Staff Caught in the Middle, Management Promises Better Days
You have to feel for the employees caught up in all this. “Everybody here, our chest is beating because we can’t afford to lose our jobs if they close,” one Abuja-based staff member told us. That’s not exactly the kind of job security anyone wants.
Interestingly, management is still paying salaries regularly, though the reason might be more practical than generous. “We are paid regularly because the management knows if they don’t pay, staff will pack the items in the store and go with them,” one employee noted with what sounded like dark humor.
A management representative in Abuja tried to sound optimistic about restocking plans: “The company just finished auditing its annual financial results and wanted to certify the state of things first before continuing with supply. So by God’s grace at the end of September we will restock.”
Whether that timeline proves realistic remains to be seen. The same official dismissed closure rumors, emphasizing that “Shoprite is not a one man supermarket and it can’t just close like that.”
Part of a Bigger Exodus?
Shoprite’s troubles may reflect something larger happening in Nigeria’s economy. Since 2023, we’ve seen a parade of international companies either scaling back or leaving entirely.
GlaxoSmithKline pulled out in August 2023 after half a century in the country. Procter & Gamble followed suit in December, taking over 5,000 jobs with them. Bolt Food shut down its Nigerian operations the same month, while Sanofi-Aventis decided to switch to third-party distribution rather than maintain direct operations.
Most recently, Norwegian energy giant Equinor wrapped up a $1.2 billion asset sale and exited after 31 years in Nigeria’s oil sector.
What’s Really Going On Here?
Dr. Marcel Okeke, an economist, doesn’t mince words about Nigeria’s business environment. “Of course many companies have left and many are still going to leave because the environment is not conducive. Nigeria’s economy as it is uncompetitive when you compare it to other economies, those economies are more business friendly.”

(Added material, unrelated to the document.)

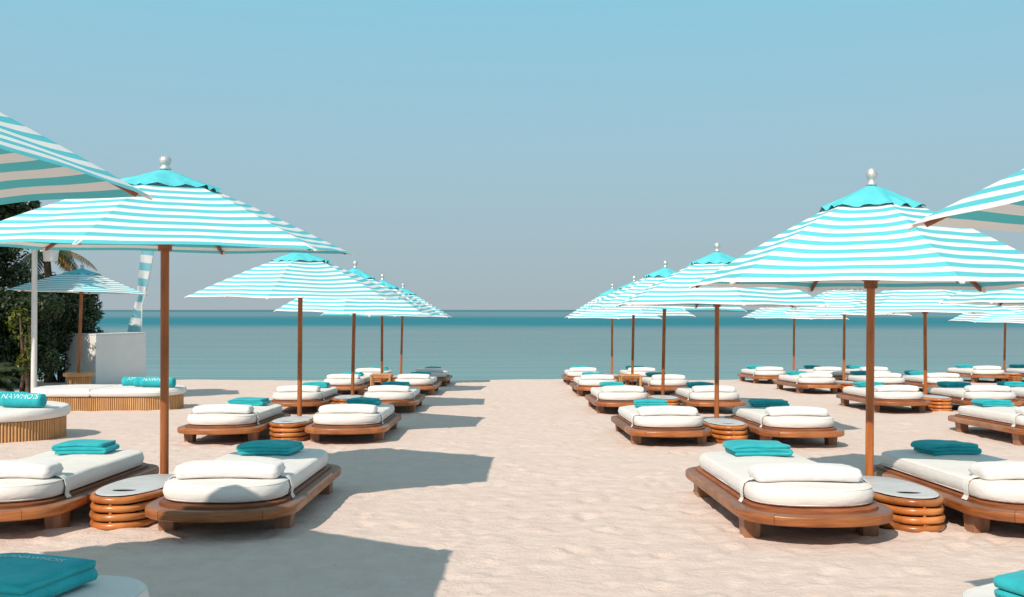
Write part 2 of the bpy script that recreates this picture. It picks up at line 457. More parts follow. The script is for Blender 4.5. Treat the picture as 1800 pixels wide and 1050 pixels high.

For retailers specifically, the challenges seem particularly acute. Foreign exchange instability makes it expensive to import goods. Infrastructure problems drive up operational costs. Regulatory uncertainty creates headaches for long-term planning.
Shoprite’s case appears to be a perfect storm: high commercial real estate costs (remember that ₦66 million monthly rent in Kano?), currency volatility affecting imported inventory, and fierce competition from both local and international players.
Some industry watchers suggest we might see more multinational retailers reconsidering their Nigerian operations in the coming months. But predicting who stays and who goes isn’t easy, business decisions like these often depend on factors that aren’t immediately visible to outside observers.
Whether Shoprite can turn things around by the end of September, as management promises, or whether this is the beginning of the end for what was once Nigeria’s flagship foreign retailer, remains an open question.